* **Collected data**
--------

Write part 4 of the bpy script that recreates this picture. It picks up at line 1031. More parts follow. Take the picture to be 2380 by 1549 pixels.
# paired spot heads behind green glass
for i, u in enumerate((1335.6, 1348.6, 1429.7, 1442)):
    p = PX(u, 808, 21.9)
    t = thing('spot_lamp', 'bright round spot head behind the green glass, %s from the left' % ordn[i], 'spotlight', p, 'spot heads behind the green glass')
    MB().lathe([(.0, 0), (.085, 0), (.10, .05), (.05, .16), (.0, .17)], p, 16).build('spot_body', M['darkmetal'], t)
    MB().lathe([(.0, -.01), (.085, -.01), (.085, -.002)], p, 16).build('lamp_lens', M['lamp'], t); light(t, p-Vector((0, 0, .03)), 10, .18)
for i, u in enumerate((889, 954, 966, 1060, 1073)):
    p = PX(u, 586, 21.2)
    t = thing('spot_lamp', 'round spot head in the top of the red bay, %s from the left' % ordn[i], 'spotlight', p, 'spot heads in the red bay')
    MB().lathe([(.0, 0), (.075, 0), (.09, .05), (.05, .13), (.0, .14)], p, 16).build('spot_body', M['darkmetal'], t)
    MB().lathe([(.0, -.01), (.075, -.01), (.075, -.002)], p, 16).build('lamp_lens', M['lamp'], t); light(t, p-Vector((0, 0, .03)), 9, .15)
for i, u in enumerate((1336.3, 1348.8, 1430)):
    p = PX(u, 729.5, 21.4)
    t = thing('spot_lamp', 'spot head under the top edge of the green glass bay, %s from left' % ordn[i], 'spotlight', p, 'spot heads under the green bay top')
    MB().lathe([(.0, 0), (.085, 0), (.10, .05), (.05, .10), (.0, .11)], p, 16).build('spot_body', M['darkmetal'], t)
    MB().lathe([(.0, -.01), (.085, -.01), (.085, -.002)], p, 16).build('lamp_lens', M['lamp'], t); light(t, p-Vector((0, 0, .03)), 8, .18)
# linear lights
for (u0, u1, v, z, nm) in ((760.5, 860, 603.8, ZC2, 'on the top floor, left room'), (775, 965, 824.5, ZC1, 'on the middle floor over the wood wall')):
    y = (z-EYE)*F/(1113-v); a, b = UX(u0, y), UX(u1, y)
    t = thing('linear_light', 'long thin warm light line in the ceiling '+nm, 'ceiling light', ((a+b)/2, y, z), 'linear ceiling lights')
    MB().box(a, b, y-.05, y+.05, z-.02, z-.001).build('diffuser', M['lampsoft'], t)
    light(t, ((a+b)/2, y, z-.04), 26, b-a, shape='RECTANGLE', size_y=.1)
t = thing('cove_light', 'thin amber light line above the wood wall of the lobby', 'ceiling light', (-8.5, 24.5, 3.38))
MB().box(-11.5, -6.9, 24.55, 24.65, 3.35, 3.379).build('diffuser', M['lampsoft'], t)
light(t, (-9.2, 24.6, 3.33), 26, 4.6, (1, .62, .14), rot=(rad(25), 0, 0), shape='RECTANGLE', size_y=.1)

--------

Reproduce the material precisely, including every line.

Write part 4 of the bpy script that recreates this picture. It picks up at line 1031. More parts follow. Take the picture to be 2380 by 1549 pixels.
# paired spot heads behind green glass
for i, u in enumerate((1335.6, 1348.6, 1429.7, 1442)):
    p = PX(u, 808, 21.9)
    t = thing('spot_lamp', 'bright round spot head behind the green glass, %s from the left' % ordn[i], 'spotlight', p, 'spot heads behind the green glass')
    MB().lathe([(.0, 0), (.085, 0), (.10, .05), (.05, .16), (.0, .17)], p, 16).build('spot_body', M['darkmetal'], t)
    MB().lathe([(.0, -.01), (.085, -.01), (.085, -.002)], p, 16).build('lamp_lens', M['lamp'], t); light(t, p-Vector((0, 0, .03)), 10, .18)
for i, u in enumerate((889, 954, 966, 1060, 1073)):
    p = PX(u, 586, 21.2)
    t = thing('spot_lamp', 'round spot head in the top of the red bay, %s from the left' % ordn[i], 'spotlight', p, 'spot heads in the red bay')
    MB().lathe([(.0, 0), (.075, 0), (.09, .05), (.05, .13), (.0, .14)], p, 16).build('spot_body', M['darkmetal'], t)
    MB().lathe([(.0, -.01), (.075, -.01), (.075, -.002)], p, 16).build('lamp_lens', M['lamp'], t); light(t, p-Vector((0, 0, .03)), 9, .15)
for i, u in enumerate((1336.3, 1348.8, 1430)):
    p = PX(u, 729.5, 21.4)
    t = thing('spot_lamp', 'spot head under the top edge of the green glass bay, %s from left' % ordn[i], 'spotlight', p, 'spot heads under the green bay top')
    MB().lathe([(.0, 0), (.085, 0), (.10, .05), (.05, .10), (.0, .11)], p, 16).build('spot_body', M['darkmetal'], t)
    MB().lathe([(.0, -.01), (.085, -.01), (.085, -.002)], p, 16).build('lamp_lens', M['lamp'], t); light(t, p-Vector((0, 0, .03)), 8, .18)
# linear lights
for (u0, u1, v, z, nm) in ((760.5, 860, 603.8, ZC2, 'on the top floor, left room'), (775, 965, 824.5, ZC1, 'on the middle floor over the wood wall')):
    y = (z-EYE)*F/(1113-v); a, b = UX(u0, y), UX(u1, y)
    t = thing('linear_light', 'long thin warm light line in the ceiling '+nm, 'ceiling light', ((a+b)/2, y, z), 'linear ceiling lights')
    MB().box(a, b, y-.05, y+.05, z-.02, z-.001).build('diffuser', M['lampsoft'], t)
    light(t, ((a+b)/2, y, z-.04), 26, b-a, shape='RECTANGLE', size_y=.1)
t = thing('cove_light', 'thin amber light line above the wood wall of the lobby', 'ceiling light', (-8.5, 24.5, 3.38))
MB().box(-11.5, -6.9, 24.55, 24.65, 3.35, 3.379).build('diffuser', M['lampsoft'], t)
light(t, (-9.2, 24.6, 3.33), 26, 4.6, (1, .62, .14), rot=(rad(25), 0, 0), shape='RECTANGLE', size_y=.1)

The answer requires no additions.